* [Collected material]:
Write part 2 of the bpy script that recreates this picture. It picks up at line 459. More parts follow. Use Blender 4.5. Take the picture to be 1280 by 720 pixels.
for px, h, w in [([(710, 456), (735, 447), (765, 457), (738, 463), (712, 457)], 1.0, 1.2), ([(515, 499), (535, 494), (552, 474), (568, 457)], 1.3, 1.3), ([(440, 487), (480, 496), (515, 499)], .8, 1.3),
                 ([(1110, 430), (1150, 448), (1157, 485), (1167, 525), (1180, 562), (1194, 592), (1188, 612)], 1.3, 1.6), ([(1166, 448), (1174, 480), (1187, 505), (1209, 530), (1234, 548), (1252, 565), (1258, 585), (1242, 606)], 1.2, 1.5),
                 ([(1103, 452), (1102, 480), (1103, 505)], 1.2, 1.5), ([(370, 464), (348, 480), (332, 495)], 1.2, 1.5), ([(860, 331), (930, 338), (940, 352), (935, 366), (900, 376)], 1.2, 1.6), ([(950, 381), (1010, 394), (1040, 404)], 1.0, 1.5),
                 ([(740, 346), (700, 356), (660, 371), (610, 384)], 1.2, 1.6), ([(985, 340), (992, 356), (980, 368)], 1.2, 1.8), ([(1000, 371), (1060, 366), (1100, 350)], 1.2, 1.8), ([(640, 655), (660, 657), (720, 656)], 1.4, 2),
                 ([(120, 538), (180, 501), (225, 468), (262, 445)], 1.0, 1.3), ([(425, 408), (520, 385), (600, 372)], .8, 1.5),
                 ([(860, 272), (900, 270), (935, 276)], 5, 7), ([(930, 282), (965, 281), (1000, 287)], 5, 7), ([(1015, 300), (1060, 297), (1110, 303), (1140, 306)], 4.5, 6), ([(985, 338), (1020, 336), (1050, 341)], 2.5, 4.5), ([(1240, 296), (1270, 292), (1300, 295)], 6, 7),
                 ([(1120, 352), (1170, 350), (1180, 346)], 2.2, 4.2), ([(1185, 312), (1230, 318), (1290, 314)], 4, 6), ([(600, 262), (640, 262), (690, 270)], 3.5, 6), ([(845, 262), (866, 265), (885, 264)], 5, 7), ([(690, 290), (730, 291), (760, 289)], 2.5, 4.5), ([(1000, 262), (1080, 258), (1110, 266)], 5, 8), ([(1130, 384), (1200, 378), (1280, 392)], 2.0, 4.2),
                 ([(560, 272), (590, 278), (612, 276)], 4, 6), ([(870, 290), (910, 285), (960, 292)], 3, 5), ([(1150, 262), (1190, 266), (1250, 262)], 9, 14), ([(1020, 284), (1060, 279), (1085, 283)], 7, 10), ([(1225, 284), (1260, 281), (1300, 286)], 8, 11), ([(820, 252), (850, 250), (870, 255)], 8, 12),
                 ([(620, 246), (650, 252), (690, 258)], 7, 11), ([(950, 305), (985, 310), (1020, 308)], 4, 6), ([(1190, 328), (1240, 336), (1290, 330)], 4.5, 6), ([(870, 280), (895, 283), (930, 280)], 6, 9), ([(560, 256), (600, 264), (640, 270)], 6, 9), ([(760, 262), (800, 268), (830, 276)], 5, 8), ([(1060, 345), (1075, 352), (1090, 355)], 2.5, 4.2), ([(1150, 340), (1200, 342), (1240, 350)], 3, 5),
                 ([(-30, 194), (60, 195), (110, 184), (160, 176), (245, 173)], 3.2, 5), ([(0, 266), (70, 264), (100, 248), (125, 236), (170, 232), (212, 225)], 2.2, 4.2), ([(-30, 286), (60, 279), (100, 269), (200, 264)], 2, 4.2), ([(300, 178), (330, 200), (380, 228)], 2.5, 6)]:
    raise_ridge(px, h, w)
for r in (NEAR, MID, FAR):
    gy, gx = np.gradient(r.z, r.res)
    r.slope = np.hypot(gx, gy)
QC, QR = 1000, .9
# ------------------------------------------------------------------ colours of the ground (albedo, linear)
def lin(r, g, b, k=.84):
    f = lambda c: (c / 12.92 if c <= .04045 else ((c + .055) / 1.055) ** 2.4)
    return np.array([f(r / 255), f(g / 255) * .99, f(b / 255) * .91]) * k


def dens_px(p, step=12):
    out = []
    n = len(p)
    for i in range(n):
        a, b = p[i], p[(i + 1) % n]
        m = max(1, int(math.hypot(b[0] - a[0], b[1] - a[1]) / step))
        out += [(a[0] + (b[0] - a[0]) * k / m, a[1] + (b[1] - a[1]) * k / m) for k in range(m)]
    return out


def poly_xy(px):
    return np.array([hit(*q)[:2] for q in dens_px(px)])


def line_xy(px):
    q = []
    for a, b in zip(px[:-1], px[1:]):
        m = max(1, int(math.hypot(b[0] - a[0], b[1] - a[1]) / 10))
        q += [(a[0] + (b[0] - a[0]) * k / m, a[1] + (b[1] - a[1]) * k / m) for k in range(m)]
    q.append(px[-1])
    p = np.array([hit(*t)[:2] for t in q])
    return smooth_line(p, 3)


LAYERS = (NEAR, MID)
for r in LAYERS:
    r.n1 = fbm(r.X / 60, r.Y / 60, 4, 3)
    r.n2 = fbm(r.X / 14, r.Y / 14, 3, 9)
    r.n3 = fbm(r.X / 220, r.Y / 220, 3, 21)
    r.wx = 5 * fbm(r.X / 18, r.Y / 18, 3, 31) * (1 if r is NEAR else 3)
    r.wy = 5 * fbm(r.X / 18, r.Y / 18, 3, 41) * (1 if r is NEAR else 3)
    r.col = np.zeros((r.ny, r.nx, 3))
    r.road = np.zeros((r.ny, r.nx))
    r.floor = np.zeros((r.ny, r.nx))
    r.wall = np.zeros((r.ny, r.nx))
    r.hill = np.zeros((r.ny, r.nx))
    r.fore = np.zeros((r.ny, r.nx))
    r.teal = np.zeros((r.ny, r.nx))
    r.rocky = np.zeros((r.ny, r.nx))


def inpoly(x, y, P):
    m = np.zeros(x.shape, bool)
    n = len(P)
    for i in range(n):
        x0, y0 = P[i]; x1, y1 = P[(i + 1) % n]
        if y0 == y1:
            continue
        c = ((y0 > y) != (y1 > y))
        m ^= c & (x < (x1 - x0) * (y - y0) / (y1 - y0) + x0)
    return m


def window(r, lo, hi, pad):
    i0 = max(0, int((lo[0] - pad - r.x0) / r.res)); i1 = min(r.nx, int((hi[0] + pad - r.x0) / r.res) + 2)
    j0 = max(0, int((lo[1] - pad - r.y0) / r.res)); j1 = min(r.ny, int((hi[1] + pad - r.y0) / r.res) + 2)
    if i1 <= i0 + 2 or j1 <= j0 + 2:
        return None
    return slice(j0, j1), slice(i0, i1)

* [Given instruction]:
Reproduce the complete data exactly as presented above.

* [Response to this task]:
Write part 2 of the bpy script that recreates this picture. It picks up at line 459. More parts follow. Use Blender 4.5. Take the picture to be 1280 by 720 pixels.
for px, h, w in [([(710, 456), (735, 447), (765, 457), (738, 463), (712, 457)], 1.0, 1.2), ([(515, 499), (535, 494), (552, 474), (568, 457)], 1.3, 1.3), ([(440, 487), (480, 496), (515, 499)], .8, 1.3),
                 ([(1110, 430), (1150, 448), (1157, 485), (1167, 525), (1180, 562), (1194, 592), (1188, 612)], 1.3, 1.6), ([(1166, 448), (1174, 480), (1187, 505), (1209, 530), (1234, 548), (1252, 565), (1258, 585), (1242, 606)], 1.2, 1.5),
                 ([(1103, 452), (1102, 480), (1103, 505)], 1.2, 1.5), ([(370, 464), (348, 480), (332, 495)], 1.2, 1.5), ([(860, 331), (930, 338), (940, 352), (935, 366), (900, 376)], 1.2, 1.6), ([(950, 381), (1010, 394), (1040, 404)], 1.0, 1.5),
                 ([(740, 346), (700, 356), (660, 371), (610, 384)], 1.2, 1.6), ([(985, 340), (992, 356), (980, 368)], 1.2, 1.8), ([(1000, 371), (1060, 366), (1100, 350)], 1.2, 1.8), ([(640, 655), (660, 657), (720, 656)], 1.4, 2),
                 ([(120, 538), (180, 501), (225, 468), (262, 445)], 1.0, 1.3), ([(425, 408), (520, 385), (600, 372)], .8, 1.5),
                 ([(860, 272), (900, 270), (935, 276)], 5, 7), ([(930, 282), (965, 281), (1000, 287)], 5, 7), ([(1015, 300), (1060, 297), (1110, 303), (1140, 306)], 4.5, 6), ([(985, 338), (1020, 336), (1050, 341)], 2.5, 4.5), ([(1240, 296), (1270, 292), (1300, 295)], 6, 7),
                 ([(1120, 352), (1170, 350), (1180, 346)], 2.2, 4.2), ([(1185, 312), (1230, 318), (1290, 314)], 4, 6), ([(600, 262), (640, 262), (690, 270)], 3.5, 6), ([(845, 262), (866, 265), (885, 264)], 5, 7), ([(690, 290), (730, 291), (760, 289)], 2.5, 4.5), ([(1000, 262), (1080, 258), (1110, 266)], 5, 8), ([(1130, 384), (1200, 378), (1280, 392)], 2.0, 4.2),
                 ([(560, 272), (590, 278), (612, 276)], 4, 6), ([(870, 290), (910, 285), (960, 292)], 3, 5), ([(1150, 262), (1190, 266), (1250, 262)], 9, 14), ([(1020, 284), (1060, 279), (1085, 283)], 7, 10), ([(1225, 284), (1260, 281), (1300, 286)], 8, 11), ([(820, 252), (850, 250), (870, 255)], 8, 12),
                 ([(620, 246), (650, 252), (690, 258)], 7, 11), ([(950, 305), (985, 310), (1020, 308)], 4, 6), ([(1190, 328), (1240, 336), (1290, 330)], 4.5, 6), ([(870, 280), (895, 283), (930, 280)], 6, 9), ([(560, 256), (600, 264), (640, 270)], 6, 9), ([(760, 262), (800, 268), (830, 276)], 5, 8), ([(1060, 345), (1075, 352), (1090, 355)], 2.5, 4.2), ([(1150, 340), (1200, 342), (1240, 350)], 3, 5),
                 ([(-30, 194), (60, 195), (110, 184), (160, 176), (245, 173)], 3.2, 5), ([(0, 266), (70, 264), (100, 248), (125, 236), (170, 232), (212, 225)], 2.2, 4.2), ([(-30, 286), (60, 279), (100, 269), (200, 264)], 2, 4.2), ([(300, 178), (330, 200), (380, 228)], 2.5, 6)]:
    raise_ridge(px, h, w)
for r in (NEAR, MID, FAR):
    gy, gx = np.gradient(r.z, r.res)
    r.slope = np.hypot(gx, gy)
QC, QR = 1000, .9
# ------------------------------------------------------------------ colours of the ground (albedo, linear)
def lin(r, g, b, k=.84):
    f = lambda c: (c / 12.92 if c <= .04045 else ((c + .055) / 1.055) ** 2.4)
    return np.array([f(r / 255), f(g / 255) * .99, f(b / 255) * .91]) * k


def dens_px(p, step=12):
    out = []
    n = len(p)
    for i in range(n):
        a, b = p[i], p[(i + 1) % n]
        m = max(1, int(math.hypot(b[0] - a[0], b[1] - a[1]) / step))
        out += [(a[0] + (b[0] - a[0]) * k / m, a[1] + (b[1] - a[1]) * k / m) for k in range(m)]
    return out


def poly_xy(px):
    return np.array([hit(*q)[:2] for q in dens_px(px)])


def line_xy(px):
    q = []
    for a, b in zip(px[:-1], px[1:]):
        m = max(1, int(math.hypot(b[0] - a[0], b[1] - a[1]) / 10))
        q += [(a[0] + (b[0] - a[0]) * k / m, a[1] + (b[1] - a[1]) * k / m) for k in range(m)]
    q.append(px[-1])
    p = np.array([hit(*t)[:2] for t in q])
    return smooth_line(p, 3)


LAYERS = (NEAR, MID)
for r in LAYERS:
    r.n1 = fbm(r.X / 60, r.Y / 60, 4, 3)
    r.n2 = fbm(r.X / 14, r.Y / 14, 3, 9)
    r.n3 = fbm(r.X / 220, r.Y / 220, 3, 21)
    r.wx = 5 * fbm(r.X / 18, r.Y / 18, 3, 31) * (1 if r is NEAR else 3)
    r.wy = 5 * fbm(r.X / 18, r.Y / 18, 3, 41) * (1 if r is NEAR else 3)
    r.col = np.zeros((r.ny, r.nx, 3))
    r.road = np.zeros((r.ny, r.nx))
    r.floor = np.zeros((r.ny, r.nx))
    r.wall = np.zeros((r.ny, r.nx))
    r.hill = np.zeros((r.ny, r.nx))
    r.fore = np.zeros((r.ny, r.nx))
    r.teal = np.zeros((r.ny, r.nx))
    r.rocky = np.zeros((r.ny, r.nx))


def inpoly(x, y, P):
    m = np.zeros(x.shape, bool)
    n = len(P)
    for i in range(n):
        x0, y0 = P[i]; x1, y1 = P[(i + 1) % n]
        if y0 == y1:
            continue
        c = ((y0 > y) != (y1 > y))
        m ^= c & (x < (x1 - x0) * (y - y0) / (y1 - y0) + x0)
    return m


def window(r, lo, hi, pad):
    i0 = max(0, int((lo[0] - pad - r.x0) / r.res)); i1 = min(r.nx, int((hi[0] + pad - r.x0) / r.res) + 2)
    j0 = max(0, int((lo[1] - pad - r.y0) / r.res)); j1 = min(r.ny, int((hi[1] + pad - r.y0) / r.res) + 2)
    if i1 <= i0 + 2 or j1 <= j0 + 2:
        return None
    return slice(j0, j1), slice(i0, i1)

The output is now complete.